##### EXERCISE INPUTS

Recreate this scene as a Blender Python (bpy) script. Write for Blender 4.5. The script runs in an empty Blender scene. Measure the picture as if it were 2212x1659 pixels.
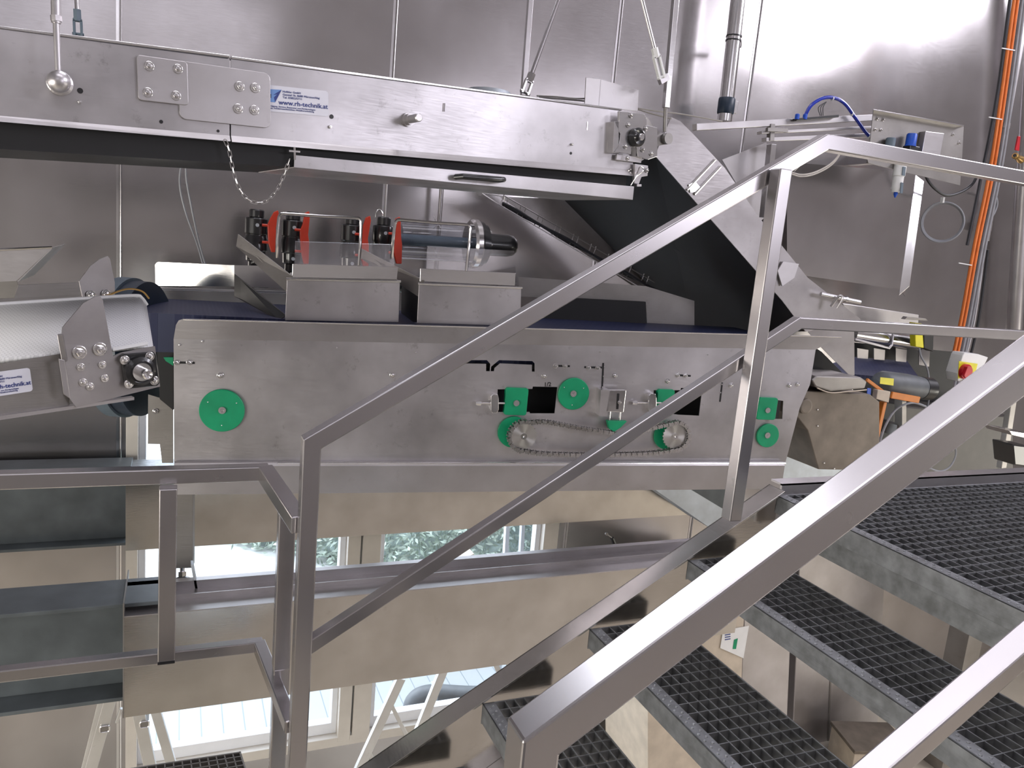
import bpy, bmesh, math, random
from mathutils import Vector, Matrix
random.seed(7)
S = bpy.context.scene
C = S.collection

# ------------------------------------------------------------------ camera
H = 3.4                       # eye height above the hall floor
TH, RO, YA, F = math.radians(10.08), math.radians(5.12), math.radians(23.5), 1690.0
CX, CY = 1106.0, 829.5
_r = Vector((math.cos(YA), -math.sin(YA), 0))
FW = Vector((math.sin(YA)*math.cos(TH), math.cos(YA)*math.cos(TH), -math.sin(TH)))
_u = _r.cross(FW)
RT = _r*math.cos(RO) + _u*math.sin(RO)
UP = -_r*math.sin(RO) + _u*math.cos(RO)
EYE = Vector((0, 0, H))
cam = bpy.data.cameras.new('camera')
cam.sensor_width = 36.0
cam.lens = F/2212*36.0
cam.clip_start = 0.02
cam.clip_end = 200
camo = bpy.data.objects.new('camera', cam)
C.objects.link(camo)
m = Matrix((RT, UP, -FW)).transposed().to_4x4()
m.translation = EYE
camo.matrix_world = m
S.camera = camo

# ------------------------------------------------------------------ light
S.view_settings.view_transform = 'Standard'
S.view_settings.look = 'None'
S.view_settings.gamma = 1
S.view_settings.use_curve_mapping = False
S.view_settings.exposure = 0.22
S.cycles.use_denoising = True
S.cycles.max_bounces = 8
S.cycles.caustics_reflective = False
S.cycles.caustics_refractive = False
S.cycles.sample_clamp_indirect = 4.0
W = bpy.data.worlds.new('sky')
S.world = W
W.use_nodes = True
W.node_tree.nodes['Background'].inputs[0].default_value = (0.86, 0.93, 1.0, 1)
W.node_tree.nodes['Background'].inputs[1].default_value = 5.5


def area(name, loc, target, sx, sy, power, col=(1, 1, 1)):
    l = bpy.data.lights.new(name, 'AREA')
    l.shape = 'RECTANGLE'
    l.size, l.size_y = sx, sy
    l.energy = power
    l.color = col
    o = bpy.data.objects.new(name, l)
    C.objects.link(o)
    o.location = loc
    o.rotation_euler = (Vector(target)-Vector(loc)).to_track_quat('-Z', 'Y').to_euler()
    return o


# daylight of assumed unseen windows (right, clerestory, front), assumed lamps and added fill lights
area('assumed_window_light_right', (7.90, 0.2, 6.95), (0, 0.2, 6.95), 4.4, 1.1, 260, (0.93, 0.91, 1.0))  # unseen high window, assumed from the wall glare and shadow direction
area('assumed_window_light_back', (0.15, 4.12, 6.35), (0.15, 0, 6.35), 1.9, 0.9, 40, (0.95, 0.95, 1.0))  # unseen clerestory light, assumed from the near rail highlight
area('fill_light_low', (7.9, 0.0, 1.7), (2, 0, 0.6), 4.5, 1.2, 110, (1.0, 0.95, 0.84))  # unseen fill light added to brighten the floor and lower right
area('fill_light_left', (-3.9, 0.2, 1.9), (1, 0.5, 0.5), 4.0, 2.3, 340, (1.0, 0.96, 0.87))  # unseen fill light added to brighten the floor and lower left wall
area('assumed_window_light_front', (4.6, -3.9, 4.6), (3.0, 4, 3.8), 3.2, 1.2, 100, (0.91, 0.89, 1.0))  # unseen front window, assumed from bright streaks on the far rail

area('fill_light_upper', (-0.2, -3.9, 5.9), (0.5, 4, 5.2), 5.0, 1.2, 24, (0.92, 0.90, 1.0))  # unseen fill light added to brighten the upper left wall
area('assumed_ceiling_light_middle', (0.8, 3.3, 7.7), (0.8, 3.3, 0), 3.6, 1.1, 30, (0.95, 0.92, 1.0))  # unseen ceiling lamp, assumed from the pale upper faces of the rails
area('assumed_ceiling_light_near', (0.8, 0.3, 7.7), (0.8, 0.3, 0), 3.6, 0.5, 50, (0.95, 0.92, 1.0))  # second unseen ceiling lamp, assumed for top light on the tubes


# ------------------------------------------------------------------ measuring
def ray(x, y):
    return RT*((x-CX)/F) - UP*((y-CY)/F) + FW


def P(x, y, Y):
    d = ray(x, y)
    return EYE + d*(Y/d.y)


def PZ(x, y, z):
    d = ray(x, y)
    return EYE + d*((z-H)/d.z)


def up_to(top, low, z=7.78):
    """the line from low through top, carried on to height z"""
    return low+(top-low)*((z-low.z)/(top.z-low.z))


class Plane:
    """upright plane through two measured points"""
    def __init__(s, a, b):
        p, q = P(*a), P(*b)
        s.o = p
        s.u = Vector((q.x-p.x, q.y-p.y, 0)).normalized()
        s.n = Vector((s.u.y, -s.u.x, 0))      # towards the viewer's side
        s.v = Vector((0, 0, 1))

    def at(s, x, y, off=0.0):
        d = ray(x, y)
        o = s.o + s.n*off
        return EYE + d*((o-EYE).dot(s.n)/d.dot(s.n))

    def w(s, a, b, off=0.0):
        return s.o + s.u*a + s.v*b + s.n*off

    def uv(s, x, y, off=0.0):
        p = s.at(x, y, off)-s.o
        return p.dot(s.u), p.dot(s.v)


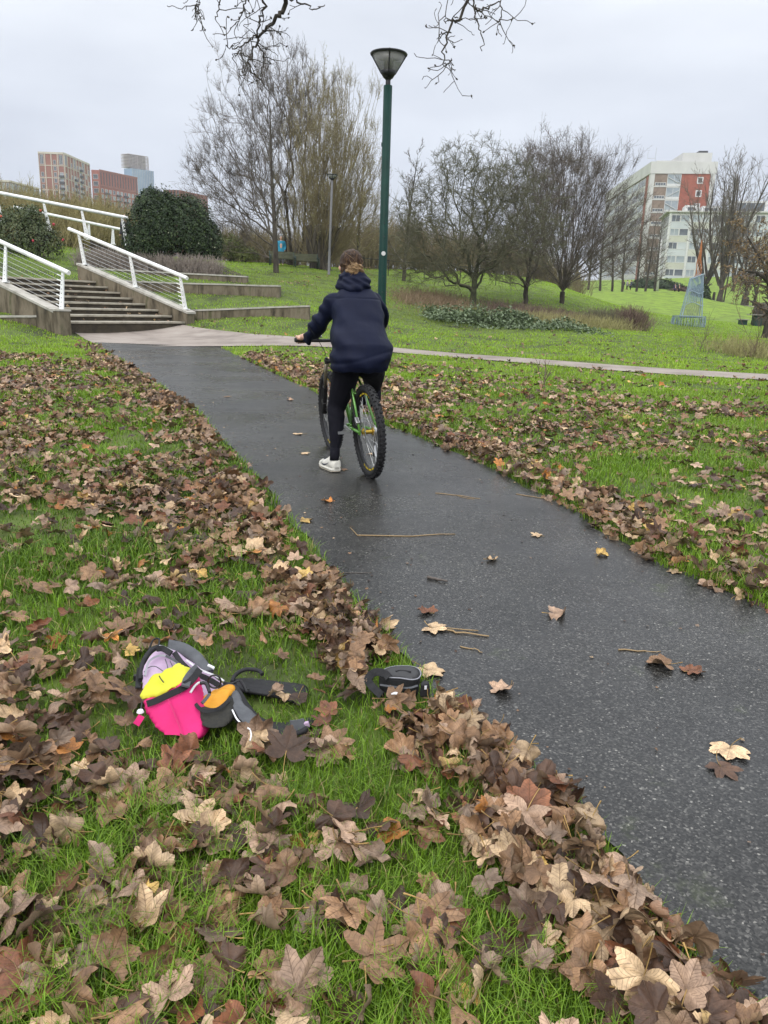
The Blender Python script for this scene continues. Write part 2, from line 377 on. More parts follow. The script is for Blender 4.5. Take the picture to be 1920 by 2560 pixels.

##########

▸ WHAT YOU WILL DO
All of the entries above should be duplicated exactly, except for the pictures.

▸ SOLUTION FOR THIS EXERCISE
Recreate this scene as a Blender Python (bpy) script. Write for Blender 4.5. The script runs in an empty Blender scene. Measure the picture as if it were 2212x1659 pixels.
import bpy, bmesh, math, random
from mathutils import Vector, Matrix
random.seed(7)
S = bpy.context.scene
C = S.collection

# ------------------------------------------------------------------ camera
H = 3.4                       # eye height above the hall floor
TH, RO, YA, F = math.radians(10.08), math.radians(5.12), math.radians(23.5), 1690.0
CX, CY = 1106.0, 829.5
_r = Vector((math.cos(YA), -math.sin(YA), 0))
FW = Vector((math.sin(YA)*math.cos(TH), math.cos(YA)*math.cos(TH), -math.sin(TH)))
_u = _r.cross(FW)
RT = _r*math.cos(RO) + _u*math.sin(RO)
UP = -_r*math.sin(RO) + _u*math.cos(RO)
EYE = Vector((0, 0, H))
cam = bpy.data.cameras.new('camera')
cam.sensor_width = 36.0
cam.lens = F/2212*36.0
cam.clip_start = 0.02
cam.clip_end = 200
camo = bpy.data.objects.new('camera', cam)
C.objects.link(camo)
m = Matrix((RT, UP, -FW)).transposed().to_4x4()
m.translation = EYE
camo.matrix_world = m
S.camera = camo

# ------------------------------------------------------------------ light
S.view_settings.view_transform = 'Standard'
S.view_settings.look = 'None'
S.view_settings.gamma = 1
S.view_settings.use_curve_mapping = False
S.view_settings.exposure = 0.22
S.cycles.use_denoising = True
S.cycles.max_bounces = 8
S.cycles.caustics_reflective = False
S.cycles.caustics_refractive = False
S.cycles.sample_clamp_indirect = 4.0
W = bpy.data.worlds.new('sky')
S.world = W
W.use_nodes = True
W.node_tree.nodes['Background'].inputs[0].default_value = (0.86, 0.93, 1.0, 1)
W.node_tree.nodes['Background'].inputs[1].default_value = 5.5


def area(name, loc, target, sx, sy, power, col=(1, 1, 1)):
    l = bpy.data.lights.new(name, 'AREA')
    l.shape = 'RECTANGLE'
    l.size, l.size_y = sx, sy
    l.energy = power
    l.color = col
    o = bpy.data.objects.new(name, l)
    C.objects.link(o)
    o.location = loc
    o.rotation_euler = (Vector(target)-Vector(loc)).to_track_quat('-Z', 'Y').to_euler()
    return o


# daylight of assumed unseen windows (right, clerestory, front), assumed lamps and added fill lights
area('assumed_window_light_right', (7.90, 0.2, 6.95), (0, 0.2, 6.95), 4.4, 1.1, 260, (0.93, 0.91, 1.0))  # unseen high window, assumed from the wall glare and shadow direction
area('assumed_window_light_back', (0.15, 4.12, 6.35), (0.15, 0, 6.35), 1.9, 0.9, 40, (0.95, 0.95, 1.0))  # unseen clerestory light, assumed from the near rail highlight
area('fill_light_low', (7.9, 0.0, 1.7), (2, 0, 0.6), 4.5, 1.2, 110, (1.0, 0.95, 0.84))  # unseen fill light added to brighten the floor and lower right
area('fill_light_left', (-3.9, 0.2, 1.9), (1, 0.5, 0.5), 4.0, 2.3, 340, (1.0, 0.96, 0.87))  # unseen fill light added to brighten the floor and lower left wall
area('assumed_window_light_front', (4.6, -3.9, 4.6), (3.0, 4, 3.8), 3.2, 1.2, 100, (0.91, 0.89, 1.0))  # unseen front window, assumed from bright streaks on the far rail

area('fill_light_upper', (-0.2, -3.9, 5.9), (0.5, 4, 5.2), 5.0, 1.2, 24, (0.92, 0.90, 1.0))  # unseen fill light added to brighten the upper left wall
area('assumed_ceiling_light_middle', (0.8, 3.3, 7.7), (0.8, 3.3, 0), 3.6, 1.1, 30, (0.95, 0.92, 1.0))  # unseen ceiling lamp, assumed from the pale upper faces of the rails
area('assumed_ceiling_light_near', (0.8, 0.3, 7.7), (0.8, 0.3, 0), 3.6, 0.5, 50, (0.95, 0.92, 1.0))  # second unseen ceiling lamp, assumed for top light on the tubes


# ------------------------------------------------------------------ measuring
def ray(x, y):
    return RT*((x-CX)/F) - UP*((y-CY)/F) + FW


def P(x, y, Y):
    d = ray(x, y)
    return EYE + d*(Y/d.y)


def PZ(x, y, z):
    d = ray(x, y)
    return EYE + d*((z-H)/d.z)


def up_to(top, low, z=7.78):
    """the line from low through top, carried on to height z"""
    return low+(top-low)*((z-low.z)/(top.z-low.z))


class Plane:
    """upright plane through two measured points"""
    def __init__(s, a, b):
        p, q = P(*a), P(*b)
        s.o = p
        s.u = Vector((q.x-p.x, q.y-p.y, 0)).normalized()
        s.n = Vector((s.u.y, -s.u.x, 0))      # towards the viewer's side
        s.v = Vector((0, 0, 1))

    def at(s, x, y, off=0.0):
        d = ray(x, y)
        o = s.o + s.n*off
        return EYE + d*((o-EYE).dot(s.n)/d.dot(s.n))

    def w(s, a, b, off=0.0):
        return s.o + s.u*a + s.v*b + s.n*off

    def uv(s, x, y, off=0.0):
        p = s.at(x, y, off)-s.o
        return p.dot(s.u), p.dot(s.v)


The Blender Python script for this scene continues. Write part 2, from line 377 on. More parts follow. The script is for Blender 4.5. Take the picture to be 1920 by 2560 pixels.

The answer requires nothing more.